21 October 2010

The blind leading the blind



Football is often described as "big business these days." Not so. It's very very small business and incompetently run business at that. There's an excellent section in Simon Kruper and Stefan Szymans' book "Why England lose (and other curious football phenomena explained)" about how clubs chose managers compared to businesses in other industries and what's happening at Liverpool is a clear example of the nonsensical approach to picking the head cheese 99% of football clubs take.

When a company is looking for a new managing director, the whole process takes on average about five months - candidates have to write a business plan, give presentations, pass a series of interviews etc. Football clubs tend to find new managers about a week after sacking the previous guy who usually has only been given a few months to prove himself.

A couple of examples where this didn't happen are Arsenal waiting a season for Arséne Wenger to become available and Martin Edwards refusing to sack Alex Ferguson in 1990 because he felt had potential to improve.

There's a pattern that most clubs follow when picking a new dude; it's usually a mad rush to hire a new guy as this is seen as a sign of strength and a protracted process a sign of sluggishness. Rather than asking a candidate to present to the board some sort of plan for the club and explain their footballing philosophy and detail where they want to take the club and how, ..usually the new guy is just told by his agent that a club is interested and he accepts.

In England, the new guy is always a man, usually aged between 40-50, most often an ex-player (despite this usually being a hindrance), always under-qualified (football is still considered a game that cannot be taught in the classroom) and either recently sacked from another job or has achieved good results from his current position over a five or six month period. Finally he'll be English and taking over from a failed foreigner or a foreigner taking over from a failed Englishman.

Roy Hodgson was appointed on this basis. He has no claim to a job as big as Liverpool's. He's considered to have a wealth of international experience, but when you look at his CV it's pretty unimpressive. With the greatest respect to such footballing power houses as Switzerland, Finland and the United Arab Emirates and clubs such as Viking in Norway and Grasshopper in Switzerland, these are not comparable with a club as big as Liverpool and with expectations as high as Liverpool's.

Roy Hodgson got this job because he was English, had some good results with Fulham the previous seven or eight months and was well liked by the English tabloids. The downside of course, was that he was not qualified for a job this big, boarding on hopeless.

Liverpool will now take a reciprocal course through the same illogical process of selecting a manager if they choose Frank Rijkaard who appears to be odds on favourite to take over and continue Liverpool's descent into the Championship.
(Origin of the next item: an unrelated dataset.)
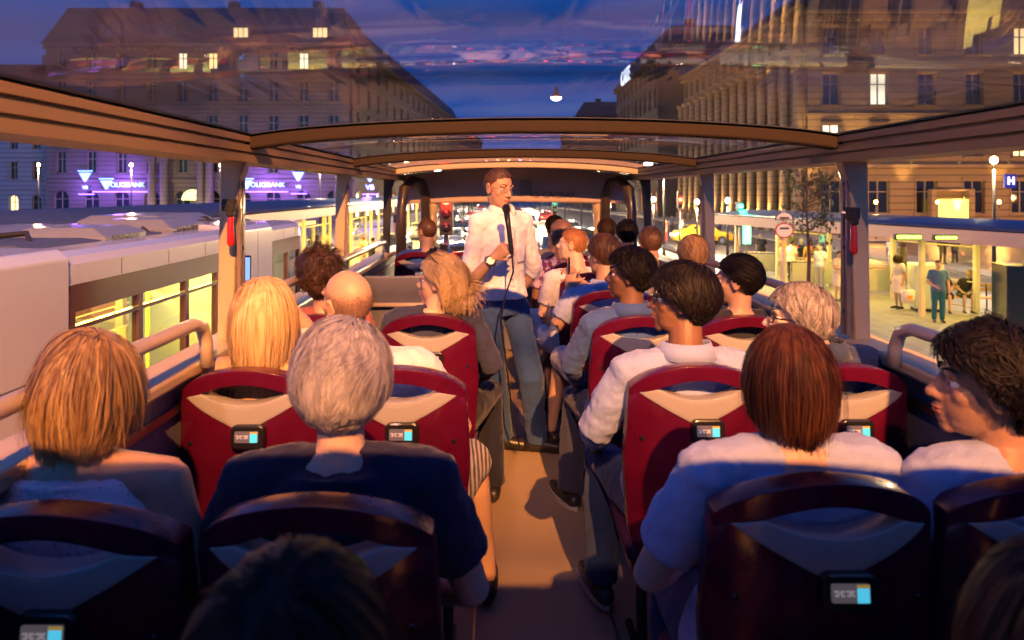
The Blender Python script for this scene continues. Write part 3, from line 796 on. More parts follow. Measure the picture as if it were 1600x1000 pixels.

He's available having been sacked from Galatasaray after less than one season. His first club job was with Sparta Rotterdam where he was able to relegate the side for the first time in it's history, but established himself as a special one by some how being offered the Barca job and receiving the gift of Ronaldinho from the footballing Gods.

Those three years of success with Barca appear to be the exception rather than the rule, and Barca is after all an exceptional club - I'd like to think I could win at least three La Liga titles with them without ever even having to leaving my bungalow - but it will be enough for all future clubs to justify appointing him and enough for him to justify accepting these jobs.

I'm going to predict no more than an eighteen month reign for Rijkaard if he's given the Liverpool job. That ought to be more than enough time to prove he isn't qualified. He'll then have to be replaced by an English/British manager as the fans will have had enough of Johnny Foreigner wrecking their beloved Liverpool and it'll all start again.